The Copyright Remedy Clarification Act (CRCA) is a United States copyright law that attempted to abrogate sovereign immunity of states for copyright infringement. The CRCA amended 17 USC 511(a):

In general. Any State, any instrumentality of a State, and any officer or employee of a State or instrumentality of a State acting in his or her official capacity, shall not be immune, under the Eleventh Amendment of the Constitution of the United States or under any other doctrine of sovereign immunity, from suit in Federal Court by any person, including any governmental or nongovernmental entity, for a violation of any of the exclusive rights of a copyright owner provided by sections 106 through 122, for importing copies of phonorecords in violation of section 602, or for any other violation under this title.

The CRCA has been struck down as unconstitutional by the United States Supreme Court in Allen v. Cooper (March 23, 2020).

The Supreme Court decision followed district and appellate courts in the 1st, 2nd, 4th, 5th, 6th, 9th, and 11th Circuits. The 11th Circuit did not strike down the CRCA but did not allow it to be used to avoid sovereign immunity on the facts that were before it. A case in the 9th Circuit settled before decision. Courts have generally followed the logic applied by the US Supreme Court in Seminole Tribe v. Florida, and applied in the patent context in Florida Prepaid v. College Savings Bank, 527 U.S. 627 (1999). In these cases the Court held that the Eleventh Amendment to the United States Constitution prohibits Congress from using its Article I powers to abrogate states' sovereign immunity (a holding that later Supreme Court cases such as Central Virginia Community College v. Katz have qualified), and that the Patent Remedy Clarification Act did not have a sufficient basis to meet Fourteenth Amendment requirements. Although most courts have refused to enforce the CRCA, one district court upheld the Act in 2017 and the 4th Circuit Court of Appeals should rule on an appeal from that decision in mid to late 2018.

Several cases upheld the sovereign immunity of state universities in particular. Legal scholars Paul J. Heald and Michael Wells wrote that

the majority of lower courts that have addressed the question have assumed state universities to be arms of the state for the purpose of asserting Eleventh Amendment immunity.
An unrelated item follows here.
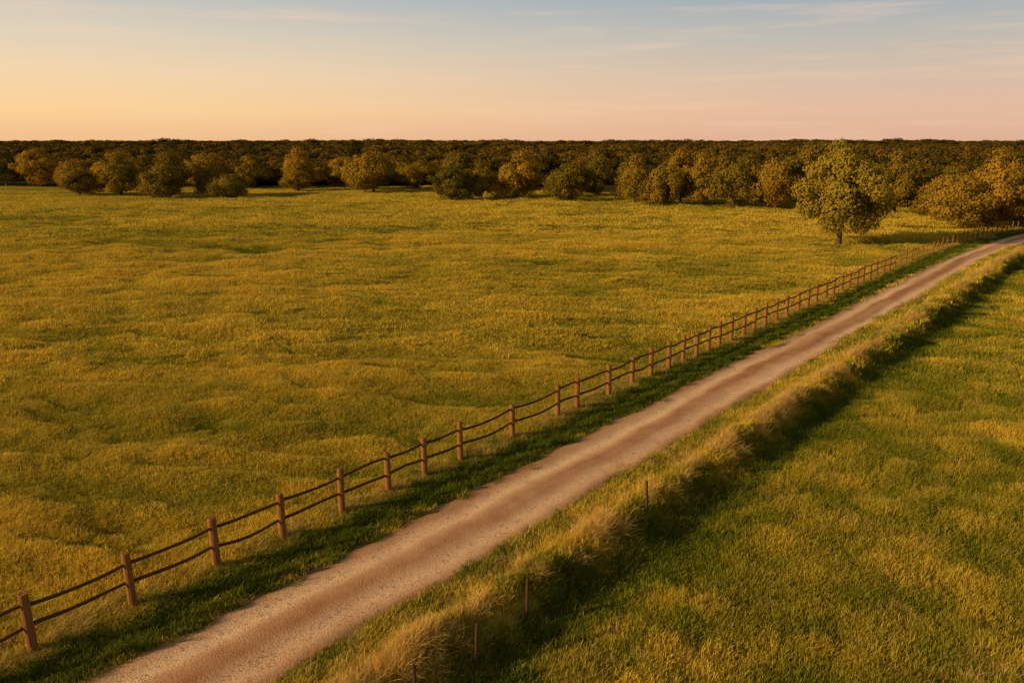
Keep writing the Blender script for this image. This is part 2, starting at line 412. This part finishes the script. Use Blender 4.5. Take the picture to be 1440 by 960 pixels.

Further, cases for copyright violation by university radio stations were also dismissed as the radio, funded mostly by the university, was found to enjoy the same immunity.

Here, the evidence is convincing and clear that WKMS is both financially and operationally dependent on the University and its Board of Regents, which, as we have already established, is considered the Commonwealth of Kentucky for purposes of Eleventh Amendment immunity. See Jackson v. Murray State Univ., 834 F. Supp. 2d.